The Indian, The Mestizo, and The Impostor: The Fictionality of Race in Inca Garcilaso de la Vega


  • Manuel Garzon University of Pittsburgh



Inca Garcilaso de la Vega, Decolonial studies, Colonial studies, Indigenous studies


Inca Garcilaso de la Vega is perhaps one of the most racially conscious authors of early modernity. In fact, he is the first American-born author to self-identify as a direct descendant of a colonized indigenous nation. As such, Inca Garcilaso understood well the epistemic implications of his biracial and bicultural status (his mestizo condition). Most literary critics have analyzed the incessant reiteration of his mestizaje throughout his texts as a way of countering the racist colonial labels imposed on Amerindians and their descendants. However, there is a complex and somewhat contradictory usage of racial terminology throughout his works.
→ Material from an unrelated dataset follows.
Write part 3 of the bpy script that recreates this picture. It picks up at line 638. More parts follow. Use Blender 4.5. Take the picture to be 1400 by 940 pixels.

Sometimes Garcilaso claims to be a mestizo, sometimes an Indian, and at times he seems to only highlight his Spanish heritage, depending on the situation. In this sense, Inca Garcilaso’s depiction of his authorial persona is not a straightforward decolonial counter-discourse. Instead, I argue that the Inca Garcilaso that appears in his texts is a fictional author whose deliberately inconsistent use of the different racial labels amounts to a modern decolonial strategy: a critique that ironizes the traditional meaning of racial labels, thus destabilizing their epistemic status. In this paper, I aim to flesh out Garcilaso’s complex decolonial strategy, through a literary reading of his authorial persona.